Na₂Ti₃O₇ + x Na⁺ + x e⁻ → Na_2+xTi₃O₇ (0 < x < 3.5)

(1)

The redox peaks of NTOF_0.3 demonstrate its outstanding kinetic property. Figure 6c,d reveals the dependence of the logarithm of peak currents (log i) on the logarithm of the scan rates (log v). Furthermore, the reaction kinetics can be revealed by the formula of i = av^b, which can also be expressed as log i = b × log v + log a, where i is the peak current, a and b denote related parameters, and ν represents the sweep rate [35,36]. When the value of b is close to 0.5, a battery behavior dominates the process; when the b value approaches 1.0, it shows the behavior of a capacitor. In Figure 6c, the log i versus the log v shows a linear relationship. Thus, the b values of the two peaks at 0.25 V and 0.16 V can be calculated as 0.58 and 0.45, respectively, while the values of b of the two redox peaks for NTOF_0.3 are 0.47 and 0.46, respectively. Therefore, these results indicate that a mixed process exists in the NTO and NTOF_0.3 anodes, although a diffusion-controlled process via a capacitive Na⁺ storage mechanism should be more dominant.

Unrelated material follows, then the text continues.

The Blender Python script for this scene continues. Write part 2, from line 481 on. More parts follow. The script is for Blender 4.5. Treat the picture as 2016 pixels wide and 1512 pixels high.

According to Equation (2) [37]:

$$I_P=2.69\times {10}^{5}A{n}^{\frac{3}{2}}{C}_0{D}^{\frac{1}{2}}{v}^{\frac{1}{2}}$$

(2)

where I_p represents peak current (A), A is the electrode area (cm²), n is the number of electrons transferred, C₀ is the concentration of Na⁺ ion (cm² s⁻¹), D is the diffusion coefficient of Na⁺ (mol cm⁻³), and v is the sweeping rate (V s⁻¹) in CV. Thus, the calculated diffusion coefficients of Na ions in NTO and NTOF_0.3 electrodes are 7.73 × 10⁻⁹ cm² s⁻¹ and 1.7 × 10⁻⁸ cm² s⁻¹, respectively. This result is consistent with the EIS results. These results indicate that F-doping is favourable for improving electrochemical performance.

4. Conclusions

In summary, F-doped Na₂Ti₃O₇ nanorods were synthesized successfully by a solid-phase method. The effects of F-doping on the phase, morphology, and electrochemical performance of Na₂Ti₃O₇ were investigated. F-doping does not change the crystal structure of NTO, although it has an effect on the morphology of the resultant product. The specific capacity of Na₂Ti₃O₇ displays a 30% increase by F-doping due to the improved Na⁺ diffusion coefficient. F-doping can the charge–transfer resistance. The obtained material also shows a better rate capability and cycling performance for more than 800 cycles. F-doped Na₂Ti₃O₇ nanorods are a promising anode for sodium-ion batteries (SIBs). This work provides a strategy for improving the electrochemical performance of the electrode materials.